Posts Tagged ‘GFC’

Excuses Excuses

Monday, February 8th, 2010

Dear Bathroom Scale,

I’m sorry I will probably break you later this morning when we have our first weigh-in for the fitness challenge at Stroller Strides. In my defense, the morning after the Superbowl is probably the worst Monday of the year to expect me to have lost weight.

Exhibit A:

The Pioneer Woman's Jalapeno Poppers

Exhibit B:

Quesadillas by Amanda

Exhibit C:

The Pioneer Woman's Drip Beef (not pictured, buttered sandwich rolls and cheese)

Exhibit D:

Fruit Pizza by Amanda - don't be fooled by the "fruit" part, it's shortbread and frosting and chocolate

Not pictured: Taco dip, brownies, three kinds of chips, cheese and crackers, veggies with ranch dip, shrimp cocktail, and my favorite baked potato rounds covered in cheese and bacon.

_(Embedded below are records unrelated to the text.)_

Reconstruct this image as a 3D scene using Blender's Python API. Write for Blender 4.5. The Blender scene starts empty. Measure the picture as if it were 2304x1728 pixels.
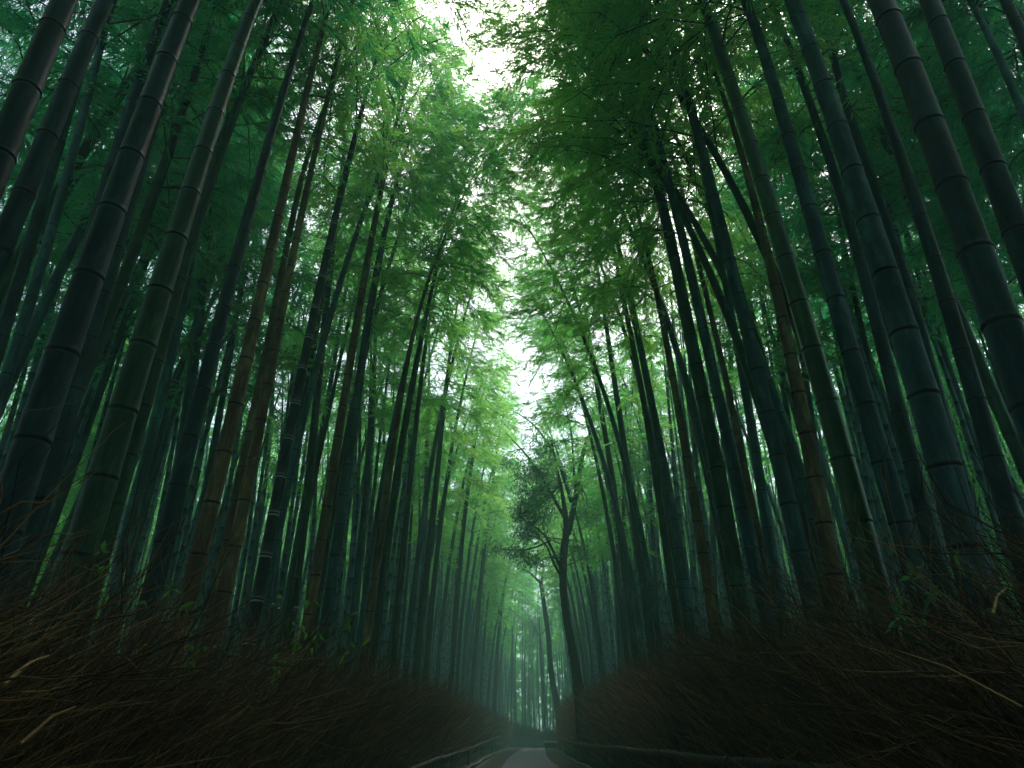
import bpy, math, random
import numpy as np
from mathutils import Vector, Matrix, Euler

R = math.radians
rnd = random.Random(11)
NR = np.random.default_rng(7)
sc = bpy.context.scene
COL = sc.collection

# ------------------------------------------------------------------ camera
EYE = Vector((0.0, 0.0, 0.62))
FPX, CX, CY = 1458.0, 1152.0, 864.0
PITCH, YAW = R(28.5), R(0.9)
cam = bpy.data.cameras.new('camera')
cam.sensor_width = 36.0
cam.lens = 36.0 * FPX / 2304.0
cam.clip_start = 0.02
cam.clip_end = 600
co = bpy.data.objects.new('camera', cam)
COL.objects.link(co)
co.location = EYE
co.rotation_euler = Euler((R(90) + PITCH, 0, YAW), 'XYZ')
sc.camera = co
RM = co.rotation_euler.to_matrix()

def ray(px, py):
    """direction through a pixel of the 2304x1728 photograph, camera depth 1"""
    return RM @ Vector(((px - CX) / FPX, (CY - py) / FPX, -1.0))

def at_x(px, py, X):
    d = ray(px, py)
    t = (X - EYE.x) / d.x
    return EYE + d * t, t

def at_y(px, py, Y):
    d = ray(px, py)
    t = (Y - EYE.y) / d.y
    return EYE + d * t, t

# ------------------------------------------------------------------ materials
def newmat(name):
    m = bpy.data.materials.new(name)
    m.use_nodes = True
    nt = m.node_tree
    nt.nodes.clear()
    out = nt.nodes.new('ShaderNodeOutputMaterial')
    return m, nt, out

def N(nt, typ, **kw):
    n = nt.nodes.new(typ)
    for k, v in kw.items():
        if k in n.inputs.keys():
            n.inputs[k].default_value = v
        else:
            setattr(n, k, v)
    return n

def ramp(nt, fac, stops):
    r = nt.nodes.new('ShaderNodeValToRGB')
    el = r.color_ramp.elements
    el[0].position, el[0].color = stops[0][0], (*stops[0][1], 1)
    el[1].position, el[1].color = stops[1][0], (*stops[1][1], 1)
    for p, c in stops[2:]:
        e = el.new(p)
        e.color = (*c, 1)
    nt.links.new(fac, r.inputs['Fac'])
    return r.outputs['Color']

def mix(nt, a, b, fac):
    m = nt.nodes.new('ShaderNodeMix')
    m.data_type = 'RGBA'
    for s, v in (('A', a), ('B', b)):
        i = [x for x in m.inputs if x.name == s and x.type == 'RGBA'][0]
        if isinstance(v, tuple):
            i.default_value = (*v, 1)
        else:
            nt.links.new(v, i)
    f = m.inputs[0]
    if isinstance(fac, (int, float)):
        f.default_value = fac
    else:
        nt.links.new(fac, f)
    return [x for x in m.outputs if x.type == 'RGBA'][0]

def culm_mat(name, c1, c2, pale, dark, rough=0.38, streak=0.5, mott=0.0, palef=0.6, spec=0.5, coat=0.0):
    m, nt, out = newmat(name)
    L = nt.links
    b = N(nt, 'ShaderNodeBsdfPrincipled', Roughness=rough)
    b.inputs['Specular IOR Level'].default_value = spec
    b.inputs['Coat Weight'].default_value = coat
    b.inputs['Coat Roughness'].default_value = 0.2
    tc = nt.nodes.new('ShaderNodeTexCoord')
    mp = nt.nodes.new('ShaderNodeMapping')
    mp.inputs['Scale'].default_value = (60, 60, 1.3)
    L.new(tc.outputs['Object'], mp.inputs['Vector'])
    n1 = N(nt, 'ShaderNodeTexNoise', Scale=1.0, Detail=3.0)
    L.new(mp.outputs[0], n1.inputs['Vector'])
    col = ramp(nt, n1.outputs['Fac'], [(0.3, c1), (0.7, c2)])
    n2 = N(nt, 'ShaderNodeTexNoise', Scale=3.0, Detail=4.0)
    L.new(tc.outputs['Object'], n2.inputs['Vector'])
    f2 = ramp(nt, n2.outputs['Fac'], [(0.45, (0, 0, 0)), (0.65, (1, 1, 1))])
    mm = nt.nodes.new('ShaderNodeMath'); mm.operation = 'MULTIPLY'; mm.inputs[1].default_value = 0.6
    L.new(f2, mm.inputs[0])
    col = mix(nt, col, tuple(x * 0.55 for x in c1), mm.outputs[0])
    # speckled mould and scuffs
    n3 = N(nt, 'ShaderNodeTexNoise', Scale=75.0, Detail=3.0)
    L.new(tc.outputs['Object'], n3.inputs['Vector'])
    f3 = ramp(nt, n3.outputs['Fac'], [(0.6, (0, 0, 0)), (0.72, (1, 1, 1))])
    m3 = nt.nodes.new('ShaderNodeMath'); m3.operation = 'MULTIPLY'; m3.inputs[1].default_value = 0.5 + mott
    L.new(f3, m3.inputs[0])
    col = mix(nt, col, tuple(x * 0.35 for x in c1), m3.outputs[0])
    mp2 = nt.nodes.new('ShaderNodeMapping'); mp2.inputs['Scale'].default_value = (9, 9, 2.2)
    oi = nt.nodes.new('ShaderNodeObjectInfo')
    L.new(tc.outputs['Object'], mp2.inputs['Vector']); L.new(oi.outputs['Location'], mp2.inputs['Location'])
    n5 = N(nt, 'ShaderNodeTexNoise', Scale=1.0, Detail=7.0, Roughness=0.68)
    L.new(mp2.outputs[0], n5.inputs['Vector'])
    f5 = ramp(nt, n5.outputs['Fac'], [(0.50, (0, 0, 0)), (0.66, (.75, .75, .75))])
    col = mix(nt, col, tuple(min(.3, x * 2.3 + .008) for x in c2), f5)
    f6 = ramp(nt, n5.outputs['Fac'], [(0.34, (.7, .7, .7)), (0.44, (0, 0, 0))])
    col = mix(nt, col, tuple(x * .45 for x in c1), f6)
    at = N(nt, 'ShaderNodeAttribute', attribute_name='ringmark')
    sx = nt.nodes.new('ShaderNodeSeparateColor')
    L.new(at.outputs['Color'], sx.inputs[0])
    m4 = nt.nodes.new('ShaderNodeMath'); m4.operation = 'MULTIPLY'; m4.inputs[1].default_value = palef
    L.new(sx.outputs[0], m4.inputs[0])
    col = mix(nt, col, pale, m4.outputs[0])
    m5 = nt.nodes.new('ShaderNodeMath'); m5.operation = 'MULTIPLY'; m5.inputs[1].default_value = 0.9
    L.new(sx.outputs[1], m5.inputs[0])
    col = mix(nt, col, dark, m5.outputs[0])
    L.new(col, b.inputs['Base Color'])
    bp = N(nt, 'ShaderNodeBump', Strength=0.25, Distance=0.002)
    L.new(n1.outputs['Fac'], bp.inputs['Height'])
    L.new(bp.outputs[0], b.inputs['Normal'])
    rr = nt.nodes.new('ShaderNodeMapRange')
    rr.inputs['To Min'].default_value = rough - 0.08
    rr.inputs['To Max'].default_value = rough + 0.25
    L.new(n2.outputs['Fac'], rr.inputs['Value'])
    L.new(rr.outputs[0], b.inputs['Roughness'])
    L.new(b.outputs[0], out.inputs[0])
    return m

DK = (0.006, 0.006, 0.005)
CM = {
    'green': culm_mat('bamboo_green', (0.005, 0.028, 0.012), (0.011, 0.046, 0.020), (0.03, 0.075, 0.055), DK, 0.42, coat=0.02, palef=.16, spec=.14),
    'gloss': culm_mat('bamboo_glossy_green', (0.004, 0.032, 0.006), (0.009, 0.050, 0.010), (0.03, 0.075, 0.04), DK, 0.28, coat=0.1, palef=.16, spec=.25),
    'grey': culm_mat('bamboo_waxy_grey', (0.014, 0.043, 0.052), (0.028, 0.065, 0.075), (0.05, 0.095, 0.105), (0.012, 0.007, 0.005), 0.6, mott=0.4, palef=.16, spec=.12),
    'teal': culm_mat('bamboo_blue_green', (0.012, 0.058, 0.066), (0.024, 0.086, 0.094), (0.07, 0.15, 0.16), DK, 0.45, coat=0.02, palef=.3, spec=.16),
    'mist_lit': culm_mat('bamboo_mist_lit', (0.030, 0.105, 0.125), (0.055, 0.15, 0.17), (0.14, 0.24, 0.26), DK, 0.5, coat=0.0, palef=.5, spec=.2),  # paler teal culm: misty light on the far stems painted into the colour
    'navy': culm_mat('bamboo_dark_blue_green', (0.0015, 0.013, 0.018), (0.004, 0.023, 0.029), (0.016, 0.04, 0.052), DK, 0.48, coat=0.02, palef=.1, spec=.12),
    'brown': culm_mat('bamboo_dry_brown', (0.080, 0.050, 0.026), (0.140, 0.092, 0.048), (0.14, 0.11, 0.07), (0.010, 0.006, 0.004), 0.65, mott=0.2, palef=.2, spec=.12),
    'rings': culm_mat('bamboo_white_ringed', (0.004, 0.012, 0.013), (0.009, 0.021, 0.021), (0.30, 0.34, 0.33), DK, 0.5, palef=1.0, spec=.12),
}

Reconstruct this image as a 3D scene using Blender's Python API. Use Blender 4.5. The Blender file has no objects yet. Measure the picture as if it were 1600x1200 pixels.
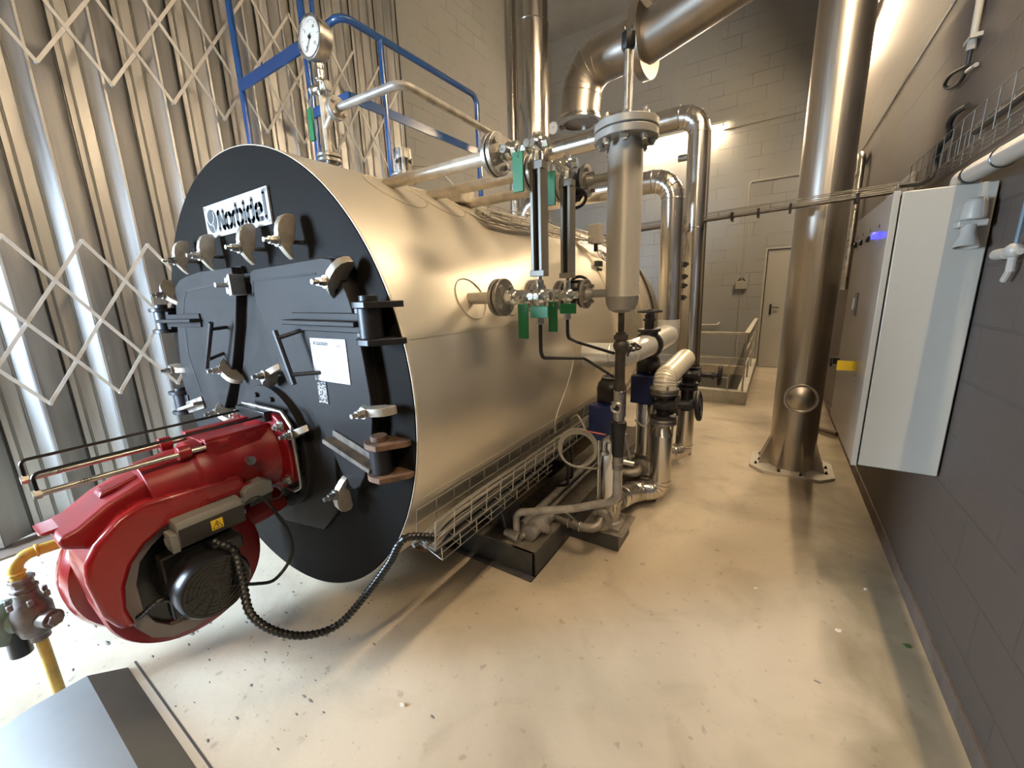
import bpy, math, random
from mathutils import Vector, Matrix
random.seed(7)
C = bpy.context.scene.collection
sc = bpy.context.scene
PI = math.pi

# ------------------------------------------------------------------ camera, light, exposure
cam_d = bpy.data.cameras.new('camera'); cam = bpy.data.objects.new('camera', cam_d); C.objects.link(cam)
cam_d.sensor_fit = 'HORIZONTAL'; cam_d.sensor_width = 36.0
cam_d.lens = 622.29/1600*36.0
cam_d.clip_start = 0.02; cam_d.clip_end = 100
cam.matrix_world = Matrix([[0.839352, -0.090094, 0.53607, 0.0], [0.542562, 0.199421, -0.816001, 0.0], [-0.033387, 0.975764, 0.216266, 1.35], [0.0, 0.0, 0.0, 1.0]])
sc.camera = cam
sc.view_settings.view_transform = 'Standard'; sc.view_settings.look = 'None'
sc.view_settings.exposure = 0.0; sc.view_settings.gamma = 1.0; sc.view_settings.use_curve_mapping = False
w = bpy.data.worlds.new('overcast_sky'); sc.world = w; w.use_nodes = True
wb = w.node_tree.nodes['Background']; wb.inputs[0].default_value = (0.62, 0.80, 1.0, 1); wb.inputs[1].default_value = 150.0
TUBE_POWER = 560.0
TUBE_COLOR = (1.0, 0.765, 0.49)
# daylight enters by an added out-of-view window; a portal marks its opening
pd = bpy.data.lights.new('added_window_portal', 'AREA'); pd.shape = 'RECTANGLE'; pd.size = 0.95; pd.size_y = 1.4
pd.cycles.is_portal = True
po = bpy.data.objects.new('added_window_portal', pd); C.objects.link(po)
po.location = (-3.35, -1.82, 1.50); po.rotation_euler = (PI/2, 0, 0)

# ------------------------------------------------------------------ materials
def mat(name, col, rough=0.5, metal=0.0, var=0.0, vscale=6.0, bump=0.0, bscale=40.0, stretch=None, rvar=0.0, col2=None, emit=None, estr=0, coat=0.0, aniso=0.0, spec=None):
    m = bpy.data.materials.new(name); m.use_nodes = True
    nt = m.node_tree; b = nt.nodes['Principled BSDF']
    b.inputs['Base Color'].default_value = (*col, 1); b.inputs['Roughness'].default_value = rough; b.inputs['Metallic'].default_value = metal
    if coat: b.inputs['Coat Weight'].default_value = coat; b.inputs['Coat Roughness'].default_value = 0.15
    if spec is not None: b.inputs['Specular IOR Level'].default_value = spec
    if emit: b.inputs['Emission Color'].default_value = (*emit, 1); b.inputs['Emission Strength'].default_value = estr
    if var or bump or rvar:
        tc = nt.nodes.new('ShaderNodeTexCoord'); mp = nt.nodes.new('ShaderNodeMapping')
        nt.links.new(tc.outputs['Object'], mp.inputs[0])
        if stretch: mp.inputs['Scale'].default_value = stretch
        n = nt.nodes.new('ShaderNodeTexNoise'); n.inputs['Scale'].default_value = vscale; n.inputs['Detail'].default_value = 5; n.inputs['Roughness'].default_value = 0.6
        nt.links.new(mp.outputs[0], n.inputs['Vector'])
        if var:
            r = nt.nodes.new('ShaderNodeValToRGB')
            c2 = col2 or tuple(c*(1-var) for c in col); c1 = tuple(min(1, c*(1+var*0.35)) for c in col) if not col2 else col
            r.color_ramp.elements[0].position = 0.35; r.color_ramp.elements[0].color = (*c2, 1)
            r.color_ramp.elements[1].position = 0.62; r.color_ramp.elements[1].color = (*c1, 1)
            nt.links.new(n.outputs[0], r.inputs[0]); nt.links.new(r.outputs[0], b.inputs['Base Color'])
        if rvar:
            mr = nt.nodes.new('ShaderNodeMapRange'); mr.inputs[1].default_value = 0.3; mr.inputs[2].default_value = 0.7
            mr.inputs[3].default_value = max(0, rough-rvar); mr.inputs[4].default_value = rough+rvar
            nt.links.new(n.outputs[0], mr.inputs[0]); nt.links.new(mr.outputs[0], b.inputs['Roughness'])
        if bump:
            n2 = nt.nodes.new('ShaderNodeTexNoise'); n2.inputs['Scale'].default_value = bscale; n2.inputs['Detail'].default_value = 4
            nt.links.new(mp.outputs[0], n2.inputs['Vector'])
            bp = nt.nodes.new('ShaderNodeBump'); bp.inputs['Strength'].default_value = 1.0; bp.inputs['Distance'].default_value = bump
            nt.links.new(n2.outputs[0], bp.inputs['Height']); nt.links.new(bp.outputs[0], b.inputs['Normal'])
    return m

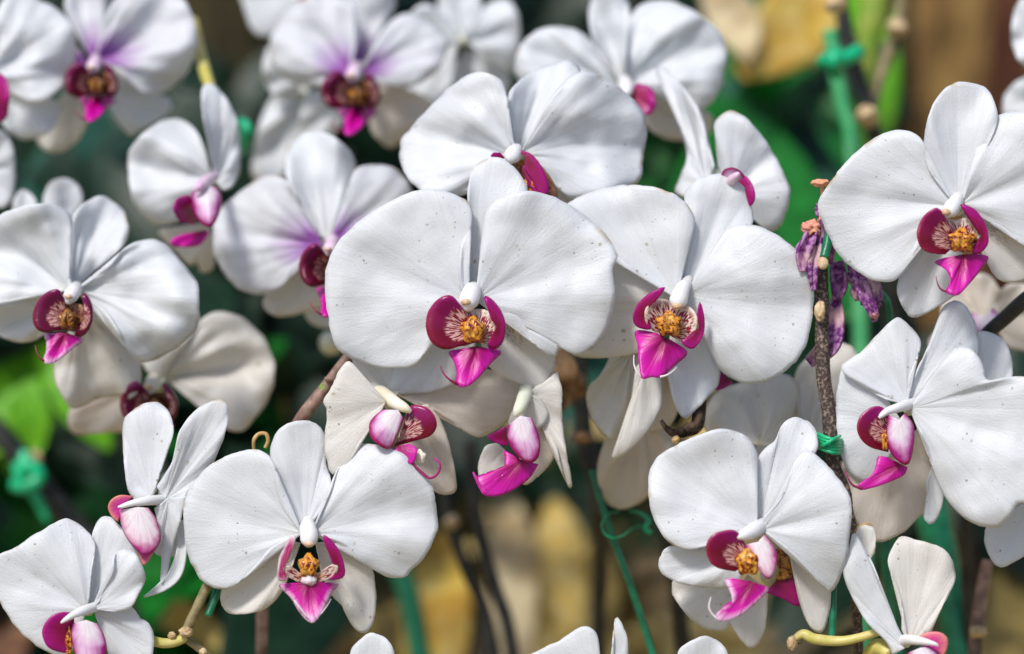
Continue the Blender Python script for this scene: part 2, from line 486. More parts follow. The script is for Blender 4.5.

And let’s not forget my best excuse of all:


So there, Scale. Those are my excuses. I’ll try to do better next week I promise. Of course I mean AFTER E’s birthday dinner and a special Valentine’s treat.




Jalapeno Poppers – Pioneer Woman

Drip Beef Sandwiches – Pioneer Woman

Amanda’s Website – Funny Days with Mommy & Maddie

UPDATE: I weighed exactly the same as last week. So no harm, no foul, leftover drip beef for lunch!


Wednesday, February 3rd, 2010

Eight is how many push-ups I could do in one minute at yesterday’s Get Fit Challenge testing for my Stroller Strides class. They weren’t even good push-ups, although they were real on-my-toes push-ups. Still, anyone who’s ever been through boot camp would have been ashamed of my wimpy noodle arms. I did slightly better on holding a plank position (1 minute 7 seconds) and did a fairly respectable number of crunches (53 in one minute). There was also a shuttle sprint where I ran with a baby shampoo bottle baton from one line to another and back again, all while flailing my arms and legs around in the least coordinated way possible, a la Phoebe from that episode of Friends. Being laughed at by a bunch of toddlers isn’t very good for one’s ego.

In 12 weeks I retry all those tests to see how much I’ve improved my fitness. April, my instructor, also took “before” pictures in which I slouched and scowled as much as possible so my “afters” are guaranteed to be an improvement, even if it’s just because I’m wearing mascara and sucking in my gut. Then she made us run a bazillion flights of stairs, do an insane number of lunges, and kicked out butts motivated us to really focus on being strong mamas.

12 weeks from now is May (MAY! That’s a whole month after APRIL, when my baby will be ONE) and May means skirts and tank tops and no more strategically fashionable scarves to hide my extra chin so it’s a good time to finally be back in (almost) good shape. The fitness tests are a really tangible way to see how I’m doing and a much less depressing measure than my weight, which seems to be glued in place with the world’s strongest super glue.

At least I can pretty much guarantee I’ll be able to do more than eight push-ups.